Problem statement — Leave out any pictures and transcribe all other data below exactly.

Data segment —
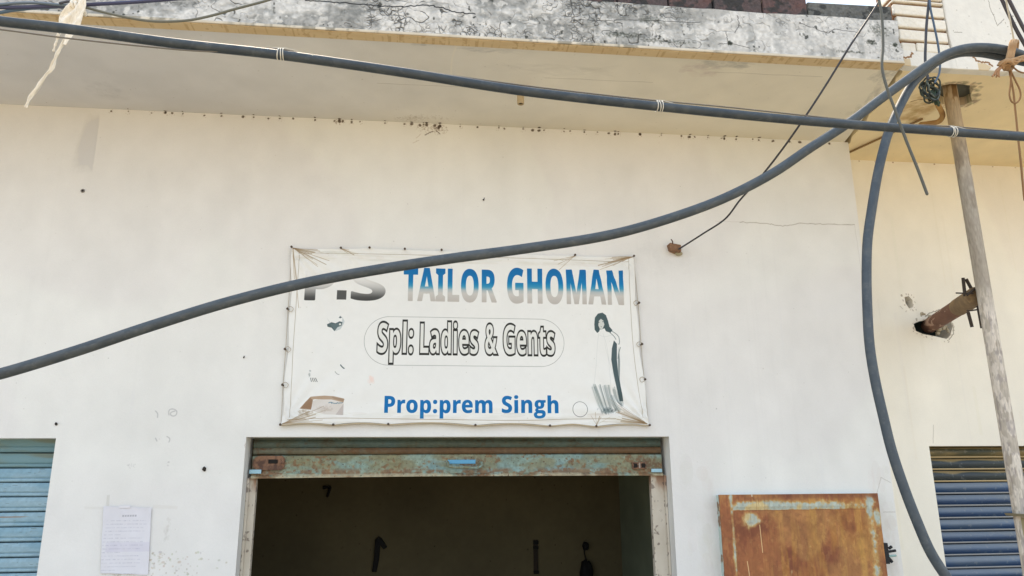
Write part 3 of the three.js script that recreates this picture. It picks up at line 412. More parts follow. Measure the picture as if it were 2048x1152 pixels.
  for (const [a, b] of [[[-.8138, 1.7047], [0.05, 0.022]]]) part('lock_slot', rbox(a[0] - b[0] / 2, a[0] + b[0] / 2, a[1] - b[1] / 2, a[1] + b[1] / 2, -0.084, -0.079, 0.002), dark, bottom);
  { const a = [-.7666, 1.7071]; part('lock_bolt', rod([a[0], a[1], -0.088], [a[0], a[1], -0.07], 0.014, 14), iron, bottom); }
  { const a = [1.2178, 1.6733]; part('lock_plate', rbox(a[0] - 0.042, a[0] + 0.042, a[1] - 0.019, a[1] + 0.019, -0.093, -0.08, 0.003), iron, bottom); part('lock_slot', rbox(a[0] - 0.004, a[0] + 0.004, a[1] - 0.015, a[1] + 0.015, -0.0805, -0.077, 0.001), std({ color: 0x9a8f84 }), bottom); part('lock_slot', rbox(a[0] - 0.034, a[0] - 0.012, a[1] - 0.012, a[1] + 0.012, -0.0805, -0.078, 0.001), dark, bottom); part('lock_slot', rbox(a[0] + 0.012, a[0] + 0.034, a[1] - 0.012, a[1] + 0.012, -0.0805, -0.078, 0.001), dark, bottom); }
  { const a = [-.9016, 1.6527]; part('end_tab', rbox(a[0] - 0.032, a[0] + 0.03, a[1] - 0.012, a[1] + 0.01, -0.087, -0.076, 0.003), std({ color: 0x9cc4d4, roughness: 0.5 }), bottom); const b = [1.3189, 1.6449]; part('end_tab', rbox(b[0] - 0.033, b[0] + 0.03, b[1] - 0.01, b[1] + 0.01, -0.087, -0.076, 0.003), std({ color: 0x9cc4d4, roughness: 0.5 }), bottom); }
  // pull handle in the middle
  { const a = [.1295, 1.692], b = [.3179, 1.6857], xm = (a[0] + b[0]) / 2; part('handle', tube([[a[0], a[1] + 0.004, -0.088], [a[0] + 0.006, a[1] - 0.016, -0.066], [a[0] + 0.03, a[1] - 0.022, -0.06], [xm, a[1] - 0.024, -0.058], [b[0] - 0.03, b[1] - 0.02, -0.06], [b[0] - 0.006, b[1] - 0.012, -0.066], [b[0], b[1] + 0.008, -0.088]], 0.0075, 50, 10), railM, bottom, 'curved pull handle in the middle of the rail'); part('handle_plate', rbox(a[0] + 0.0, b[0] - 0.035, a[1] - 0.004, a[1] + 0.018, -0.094, -0.088, 0.002), blue, bottom); }
}
{ // guide channels at the door jambs
  const gm = std({ roughness: 0.7, map: paint(128, 512, [0, 0.5, 0.2, 1.65], (x, y) => { const n = fbm(x * 12, y * 8, 4, 610), top = sst(1.48, 1.62, y) * sst(0.35, 0.6, fbm(x * 20, y * 12, 3, 611)); let c = mix([216, 210, 198], [188, 178, 160], n); c = mix(c, [138, 100, 74], top * 0.8); const sp = sst(0.68, 0.74, fbm(x * 40, y * 40, 3, 613)); return mix(c, [96, 84, 76], sp * 0.6); }) });
  const mk = (x0, x1, xj, label) => { const t = thing('shutter_guide', label, 'shutter guide', [(x0 + x1) / 2, 0, -0.09], null); const a = Math.min(x0, x1), b = Math.max(x0, x1); part('channel', rectUV(rbox(a, b, 0.02, 1.622, -0.15, -0.108, 0.004), [a, 0.5, a + 0.2, 1.65]), gm, t); part('flange', rectUV(rbox(Math.min(x0, x0 + xj), Math.max(x0, x0 + xj), 0.02, 1.618, -0.107, -0.086, 0.004), [a, 0.5, a + 0.2, 1.65]), gm, t); return t; };
  mk(-0.945, -0.899, 0.014, 'pale steel shutter guide with a rusty top on the left jamb of the open doorway');
  mk(1.374, 1.288, -0.012, 'pale dented shutter guide on the right jamb of the open doorway');
}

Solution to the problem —
Write part 3 of the three.js script that recreates this picture. It picks up at line 412. More parts follow. Measure the picture as if it were 2048x1152 pixels.
  for (const [a, b] of [[[-.8138, 1.7047], [0.05, 0.022]]]) part('lock_slot', rbox(a[0] - b[0] / 2, a[0] + b[0] / 2, a[1] - b[1] / 2, a[1] + b[1] / 2, -0.084, -0.079, 0.002), dark, bottom);
  { const a = [-.7666, 1.7071]; part('lock_bolt', rod([a[0], a[1], -0.088], [a[0], a[1], -0.07], 0.014, 14), iron, bottom); }
  { const a = [1.2178, 1.6733]; part('lock_plate', rbox(a[0] - 0.042, a[0] + 0.042, a[1] - 0.019, a[1] + 0.019, -0.093, -0.08, 0.003), iron, bottom); part('lock_slot', rbox(a[0] - 0.004, a[0] + 0.004, a[1] - 0.015, a[1] + 0.015, -0.0805, -0.077, 0.001), std({ color: 0x9a8f84 }), bottom); part('lock_slot', rbox(a[0] - 0.034, a[0] - 0.012, a[1] - 0.012, a[1] + 0.012, -0.0805, -0.078, 0.001), dark, bottom); part('lock_slot', rbox(a[0] + 0.012, a[0] + 0.034, a[1] - 0.012, a[1] + 0.012, -0.0805, -0.078, 0.001), dark, bottom); }
  { const a = [-.9016, 1.6527]; part('end_tab', rbox(a[0] - 0.032, a[0] + 0.03, a[1] - 0.012, a[1] + 0.01, -0.087, -0.076, 0.003), std({ color: 0x9cc4d4, roughness: 0.5 }), bottom); const b = [1.3189, 1.6449]; part('end_tab', rbox(b[0] - 0.033, b[0] + 0.03, b[1] - 0.01, b[1] + 0.01, -0.087, -0.076, 0.003), std({ color: 0x9cc4d4, roughness: 0.5 }), bottom); }
  // pull handle in the middle
  { const a = [.1295, 1.692], b = [.3179, 1.6857], xm = (a[0] + b[0]) / 2; part('handle', tube([[a[0], a[1] + 0.004, -0.088], [a[0] + 0.006, a[1] - 0.016, -0.066], [a[0] + 0.03, a[1] - 0.022, -0.06], [xm, a[1] - 0.024, -0.058], [b[0] - 0.03, b[1] - 0.02, -0.06], [b[0] - 0.006, b[1] - 0.012, -0.066], [b[0], b[1] + 0.008, -0.088]], 0.0075, 50, 10), railM, bottom, 'curved pull handle in the middle of the rail'); part('handle_plate', rbox(a[0] + 0.0, b[0] - 0.035, a[1] - 0.004, a[1] + 0.018, -0.094, -0.088, 0.002), blue, bottom); }
}
{ // guide channels at the door jambs
  const gm = std({ roughness: 0.7, map: paint(128, 512, [0, 0.5, 0.2, 1.65], (x, y) => { const n = fbm(x * 12, y * 8, 4, 610), top = sst(1.48, 1.62, y) * sst(0.35, 0.6, fbm(x * 20, y * 12, 3, 611)); let c = mix([216, 210, 198], [188, 178, 160], n); c = mix(c, [138, 100, 74], top * 0.8); const sp = sst(0.68, 0.74, fbm(x * 40, y * 40, 3, 613)); return mix(c, [96, 84, 76], sp * 0.6); }) });
  const mk = (x0, x1, xj, label) => { const t = thing('shutter_guide', label, 'shutter guide', [(x0 + x1) / 2, 0, -0.09], null); const a = Math.min(x0, x1), b = Math.max(x0, x1); part('channel', rectUV(rbox(a, b, 0.02, 1.622, -0.15, -0.108, 0.004), [a, 0.5, a + 0.2, 1.65]), gm, t); part('flange', rectUV(rbox(Math.min(x0, x0 + xj), Math.max(x0, x0 + xj), 0.02, 1.618, -0.107, -0.086, 0.004), [a, 0.5, a + 0.2, 1.65]), gm, t); return t; };
  mk(-0.945, -0.899, 0.014, 'pale steel shutter guide with a rusty top on the left jamb of the open doorway');
  mk(1.374, 1.288, -0.012, 'pale dented shutter guide on the right jamb of the open doorway');
}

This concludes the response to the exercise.